EXERCISE DETAILS:
In the listing below, how many lines contain the word "high"? Please respond with the number only.

COLLECTED MATERIAL:
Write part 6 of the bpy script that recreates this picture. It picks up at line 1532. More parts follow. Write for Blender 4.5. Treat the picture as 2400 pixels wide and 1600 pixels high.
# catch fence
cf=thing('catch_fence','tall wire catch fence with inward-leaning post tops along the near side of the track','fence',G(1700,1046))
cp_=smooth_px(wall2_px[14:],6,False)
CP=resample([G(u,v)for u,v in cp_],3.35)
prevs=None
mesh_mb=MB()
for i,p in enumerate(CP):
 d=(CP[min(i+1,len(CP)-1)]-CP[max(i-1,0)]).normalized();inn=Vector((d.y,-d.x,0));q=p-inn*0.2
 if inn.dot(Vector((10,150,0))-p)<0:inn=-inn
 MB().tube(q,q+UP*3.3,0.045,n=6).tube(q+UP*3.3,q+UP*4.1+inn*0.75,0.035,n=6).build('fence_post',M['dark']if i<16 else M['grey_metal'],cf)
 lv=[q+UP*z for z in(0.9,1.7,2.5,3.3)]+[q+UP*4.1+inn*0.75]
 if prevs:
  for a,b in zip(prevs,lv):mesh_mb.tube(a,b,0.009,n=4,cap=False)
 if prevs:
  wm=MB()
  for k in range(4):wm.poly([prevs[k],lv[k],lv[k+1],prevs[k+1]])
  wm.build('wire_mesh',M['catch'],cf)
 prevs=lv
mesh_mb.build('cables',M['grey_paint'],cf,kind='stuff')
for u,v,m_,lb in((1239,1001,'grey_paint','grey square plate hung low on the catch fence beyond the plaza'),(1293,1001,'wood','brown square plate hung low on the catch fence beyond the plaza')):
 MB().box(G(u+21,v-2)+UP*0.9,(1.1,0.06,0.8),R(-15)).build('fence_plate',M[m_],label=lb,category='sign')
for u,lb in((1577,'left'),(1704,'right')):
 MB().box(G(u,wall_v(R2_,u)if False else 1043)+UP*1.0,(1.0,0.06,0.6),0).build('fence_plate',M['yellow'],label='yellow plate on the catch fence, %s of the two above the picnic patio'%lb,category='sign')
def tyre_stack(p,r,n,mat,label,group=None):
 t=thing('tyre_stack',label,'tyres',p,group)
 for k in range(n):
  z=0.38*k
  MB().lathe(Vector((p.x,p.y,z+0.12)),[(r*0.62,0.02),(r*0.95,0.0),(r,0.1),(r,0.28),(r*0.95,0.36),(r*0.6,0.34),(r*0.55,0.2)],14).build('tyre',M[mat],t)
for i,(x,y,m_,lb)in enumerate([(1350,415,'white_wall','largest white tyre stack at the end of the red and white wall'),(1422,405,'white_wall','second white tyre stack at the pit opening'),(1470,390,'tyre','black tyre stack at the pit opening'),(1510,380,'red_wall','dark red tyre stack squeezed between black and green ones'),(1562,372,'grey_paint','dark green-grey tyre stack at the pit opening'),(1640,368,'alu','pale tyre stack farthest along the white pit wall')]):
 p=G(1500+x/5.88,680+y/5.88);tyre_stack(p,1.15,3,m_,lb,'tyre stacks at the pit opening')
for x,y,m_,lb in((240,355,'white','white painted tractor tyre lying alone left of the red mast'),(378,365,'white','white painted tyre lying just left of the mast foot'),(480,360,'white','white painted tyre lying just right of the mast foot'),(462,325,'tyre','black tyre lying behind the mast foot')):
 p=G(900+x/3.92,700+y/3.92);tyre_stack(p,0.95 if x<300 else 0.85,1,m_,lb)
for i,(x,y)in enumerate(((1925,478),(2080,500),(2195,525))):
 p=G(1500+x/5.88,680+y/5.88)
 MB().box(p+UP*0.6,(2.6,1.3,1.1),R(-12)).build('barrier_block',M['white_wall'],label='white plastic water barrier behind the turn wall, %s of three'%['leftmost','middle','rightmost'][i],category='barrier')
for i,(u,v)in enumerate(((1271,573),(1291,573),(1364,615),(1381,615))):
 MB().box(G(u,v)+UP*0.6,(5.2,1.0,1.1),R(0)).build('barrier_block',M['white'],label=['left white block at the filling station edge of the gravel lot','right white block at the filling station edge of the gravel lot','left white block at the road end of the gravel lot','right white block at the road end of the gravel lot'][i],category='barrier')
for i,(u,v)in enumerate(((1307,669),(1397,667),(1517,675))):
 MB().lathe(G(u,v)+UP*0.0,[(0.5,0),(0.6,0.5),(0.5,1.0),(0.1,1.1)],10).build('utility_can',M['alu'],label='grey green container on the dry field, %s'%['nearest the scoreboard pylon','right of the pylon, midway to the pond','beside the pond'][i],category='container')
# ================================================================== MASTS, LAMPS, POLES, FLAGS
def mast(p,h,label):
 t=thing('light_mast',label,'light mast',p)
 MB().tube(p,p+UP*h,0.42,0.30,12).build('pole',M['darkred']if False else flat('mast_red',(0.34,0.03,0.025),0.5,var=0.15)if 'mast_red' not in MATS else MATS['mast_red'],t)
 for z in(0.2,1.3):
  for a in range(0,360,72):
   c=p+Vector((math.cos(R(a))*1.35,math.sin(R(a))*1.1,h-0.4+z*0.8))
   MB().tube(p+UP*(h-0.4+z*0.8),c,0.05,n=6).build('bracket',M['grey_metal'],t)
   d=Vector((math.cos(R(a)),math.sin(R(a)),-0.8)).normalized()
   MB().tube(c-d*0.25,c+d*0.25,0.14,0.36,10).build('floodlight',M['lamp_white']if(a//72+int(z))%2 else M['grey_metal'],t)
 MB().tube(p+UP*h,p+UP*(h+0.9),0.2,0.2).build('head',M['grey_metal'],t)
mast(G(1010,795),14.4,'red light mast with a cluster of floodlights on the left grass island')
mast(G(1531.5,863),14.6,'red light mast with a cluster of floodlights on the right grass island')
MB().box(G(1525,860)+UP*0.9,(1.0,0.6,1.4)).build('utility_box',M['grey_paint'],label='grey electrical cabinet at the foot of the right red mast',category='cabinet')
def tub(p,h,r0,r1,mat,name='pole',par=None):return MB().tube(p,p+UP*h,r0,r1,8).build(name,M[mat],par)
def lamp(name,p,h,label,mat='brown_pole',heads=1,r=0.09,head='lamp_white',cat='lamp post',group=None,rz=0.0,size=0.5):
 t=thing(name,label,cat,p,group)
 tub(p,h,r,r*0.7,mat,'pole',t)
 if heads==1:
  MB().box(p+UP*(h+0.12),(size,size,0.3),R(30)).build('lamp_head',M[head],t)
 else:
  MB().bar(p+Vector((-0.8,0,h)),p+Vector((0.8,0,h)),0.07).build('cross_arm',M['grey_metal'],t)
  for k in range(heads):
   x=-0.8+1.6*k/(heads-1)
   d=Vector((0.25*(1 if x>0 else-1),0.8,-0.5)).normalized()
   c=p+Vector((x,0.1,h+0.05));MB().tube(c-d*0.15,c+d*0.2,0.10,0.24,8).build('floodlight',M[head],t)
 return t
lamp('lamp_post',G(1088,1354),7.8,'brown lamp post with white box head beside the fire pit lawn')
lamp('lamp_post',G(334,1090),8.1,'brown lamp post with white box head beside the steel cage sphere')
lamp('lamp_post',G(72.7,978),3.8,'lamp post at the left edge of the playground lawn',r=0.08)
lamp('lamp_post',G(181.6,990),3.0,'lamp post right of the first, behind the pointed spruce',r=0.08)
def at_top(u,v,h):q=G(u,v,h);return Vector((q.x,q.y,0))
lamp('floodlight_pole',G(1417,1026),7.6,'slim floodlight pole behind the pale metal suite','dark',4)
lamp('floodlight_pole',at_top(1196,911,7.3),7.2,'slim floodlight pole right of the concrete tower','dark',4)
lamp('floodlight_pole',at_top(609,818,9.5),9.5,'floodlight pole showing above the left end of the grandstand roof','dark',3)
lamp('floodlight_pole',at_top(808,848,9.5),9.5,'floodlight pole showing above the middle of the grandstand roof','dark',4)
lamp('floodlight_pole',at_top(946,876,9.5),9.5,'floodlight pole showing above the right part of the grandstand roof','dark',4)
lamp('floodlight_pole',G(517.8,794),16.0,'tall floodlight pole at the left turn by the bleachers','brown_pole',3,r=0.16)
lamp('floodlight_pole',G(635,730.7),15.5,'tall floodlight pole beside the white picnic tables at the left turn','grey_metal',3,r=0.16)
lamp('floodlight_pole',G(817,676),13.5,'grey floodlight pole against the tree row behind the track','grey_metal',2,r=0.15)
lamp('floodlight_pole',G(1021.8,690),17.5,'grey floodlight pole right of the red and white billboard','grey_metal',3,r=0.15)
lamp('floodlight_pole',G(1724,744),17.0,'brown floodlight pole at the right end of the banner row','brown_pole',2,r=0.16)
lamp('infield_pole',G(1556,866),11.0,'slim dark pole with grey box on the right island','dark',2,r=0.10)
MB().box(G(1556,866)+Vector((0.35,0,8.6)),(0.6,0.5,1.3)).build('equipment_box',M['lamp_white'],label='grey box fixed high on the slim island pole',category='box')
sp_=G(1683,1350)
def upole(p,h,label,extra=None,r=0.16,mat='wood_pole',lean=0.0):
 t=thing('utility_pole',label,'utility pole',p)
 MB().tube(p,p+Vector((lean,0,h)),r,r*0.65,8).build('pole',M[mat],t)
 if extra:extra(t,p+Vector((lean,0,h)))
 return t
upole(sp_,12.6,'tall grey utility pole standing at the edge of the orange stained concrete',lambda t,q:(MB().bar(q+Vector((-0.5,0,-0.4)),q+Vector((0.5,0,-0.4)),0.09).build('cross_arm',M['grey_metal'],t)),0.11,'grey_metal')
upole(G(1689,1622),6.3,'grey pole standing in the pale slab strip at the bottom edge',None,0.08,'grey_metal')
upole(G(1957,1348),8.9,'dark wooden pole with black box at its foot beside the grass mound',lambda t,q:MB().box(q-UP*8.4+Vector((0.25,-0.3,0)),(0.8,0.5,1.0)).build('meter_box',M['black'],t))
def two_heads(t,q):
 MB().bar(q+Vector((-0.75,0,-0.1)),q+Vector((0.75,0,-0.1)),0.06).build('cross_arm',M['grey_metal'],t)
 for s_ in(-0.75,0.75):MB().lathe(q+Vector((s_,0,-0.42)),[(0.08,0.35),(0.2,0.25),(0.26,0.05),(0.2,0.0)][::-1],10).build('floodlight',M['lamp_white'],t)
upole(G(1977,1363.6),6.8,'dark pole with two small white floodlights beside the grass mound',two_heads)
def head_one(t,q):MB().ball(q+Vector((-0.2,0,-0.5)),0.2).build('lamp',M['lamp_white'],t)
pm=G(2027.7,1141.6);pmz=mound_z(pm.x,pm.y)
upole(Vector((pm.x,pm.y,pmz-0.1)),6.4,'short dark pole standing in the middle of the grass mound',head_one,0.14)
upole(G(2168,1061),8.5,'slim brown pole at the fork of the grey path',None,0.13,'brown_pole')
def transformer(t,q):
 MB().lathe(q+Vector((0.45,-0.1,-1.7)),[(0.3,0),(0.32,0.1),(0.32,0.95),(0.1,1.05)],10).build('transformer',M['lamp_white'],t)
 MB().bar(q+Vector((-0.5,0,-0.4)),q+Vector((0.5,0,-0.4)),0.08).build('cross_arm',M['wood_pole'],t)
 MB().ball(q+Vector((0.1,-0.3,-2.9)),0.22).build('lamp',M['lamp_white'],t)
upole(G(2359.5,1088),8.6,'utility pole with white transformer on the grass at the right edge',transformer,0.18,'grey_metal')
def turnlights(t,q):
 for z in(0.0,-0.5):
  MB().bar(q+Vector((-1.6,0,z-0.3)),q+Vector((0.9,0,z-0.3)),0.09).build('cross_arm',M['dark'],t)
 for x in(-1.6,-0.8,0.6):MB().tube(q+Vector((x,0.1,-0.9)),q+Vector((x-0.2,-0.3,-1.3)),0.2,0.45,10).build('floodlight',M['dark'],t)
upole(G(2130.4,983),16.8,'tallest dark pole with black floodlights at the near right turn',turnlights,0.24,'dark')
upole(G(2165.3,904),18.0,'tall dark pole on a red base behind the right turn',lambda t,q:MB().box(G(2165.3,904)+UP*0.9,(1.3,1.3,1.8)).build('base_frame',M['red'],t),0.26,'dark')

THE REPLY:
2